Bisnis.com, JAKARTA – Emiten pertambangan batu bara PT Bumi Resources Tbk. berencana membangun pabrik petrokimia yang nantinya akan memproduksi methanol dan bahan bakar diesel (diesel fuel). Perseroan saat ini masih melaksanakan studi kelayakan (feasibility study/FS) terhadap pabrik tersebut.
Emiten Grup Bakrie tersebut menilai butuh untuk memproduksi diesel sendiri karena bahan bakar berkontribusi signifikan pada biaya produksi perseroan, yaitu mencapai 30%. Bumi Resources harus belanja diesel sedikitnya US$600 juta per tahun.

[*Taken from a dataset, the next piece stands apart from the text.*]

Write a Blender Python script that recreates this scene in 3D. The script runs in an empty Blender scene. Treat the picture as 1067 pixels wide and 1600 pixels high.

Presiden Direktur Bumi Resources Saptari Hoedjaja menyampaikan perseroan menargetkan FS proyek tersebut dapat dirampungkan selambat-lambatnya Juni 2018. Perseroan telah memulai proses FS sejak 2 tahun lalu.
“Paling tidak kami bisa cost saving dulu [dengan adanya pasokan diesel fuel sendiri] karena beban dari fuel diesel itu besar sekali. Lahannya sudah ada, [setelah FS] tinggal tendernya,” ungkap Saptari dalam pertemuan dengan media, Selasa (12/2).
Perseroan menyebut telah melakukan studi sejak 2015 sekaligus membeli tanah, lalu pada 2016 perseroan mulai melakukan penelitian untuk menilai kecocokan batu bara untuk proyek petrokimia tersebut.
Saptari mengungkapkan, pada proyek petrokimia tersebut, perseroan akan membangun dua plant sekaligus. Fasilitas produksi pertama akan mengolah gasifikasi batu bara perseroan menjadi methanol yang berbentuk likuid. Fasilitas ini memakan investasi sedikitnya US$1,7 miliar.
Fasilitas produksi kedua akan mengolah methanol tersebut menjadi fuel diesel. Hasil akhir inilah yang akan diserap langsung oleh perusahaan sebagai bahan bakar. Untuk investasinya, perseroan memprediksi membutuhkan sedikitnya US$600 juta. Alhasil, perseroan harus menggelontorkan investasi total lebih dari US$2,3 miliar.
Saptari menyampaikan produk diesel akan diserap langsung oleh perusahaan. Namun, produk methanol berpotensi dikomersilkan. Sejauh ini perseroan akan menunggu hasil FS yang akan segera selesai. Perseroan masih membutuhkan waktu 3 tahun untuk konstruksi pabrik.
Dari hasil FS tersebut, emiten dengan sandi BUMI tersebut akan memutuskan apakah investasi pabrik tersebut akan dilaksanakan sendiri atau menggandeng pihak lain/investor melalui JV, pendanaan, dan kapasitas produksi masing-masing pabrik tersebut.
“Kedua pabrik ini akan menyerap batu bara BUMI total 5 juta ton. Sebanyak 3 juta ton untuk proyek gasifikasi, 2 juta ton untuk pembangkit listrik [yang juga akan dibangun perseroan di kawasan industri],” ungkap Saptari.
Adapun, pembangunan pabrik tersebut merupakan bagian dari rencana perseroan untuk merintis Batuta Chemical Industrial Estate (Kawasan Industri Kimia batuta) di Kalimantan Timur. Di kawasan tersebut, perseroan telah membebaskan 1.000 ha lahan.
Menurut Saptari, Batuta tepat untuk membangun kawasan industri kimia karena ketersediaan air yang melimpah, dan ketersediaan lahan dan energi. Di konsesi milik PT Kapuas Prima Coal (KPC) tersebut, perseroan juga tengah menyiapkan satu pelabuhan batu bara baru sehingga nantinya KPC memiliki dua pelabuhan.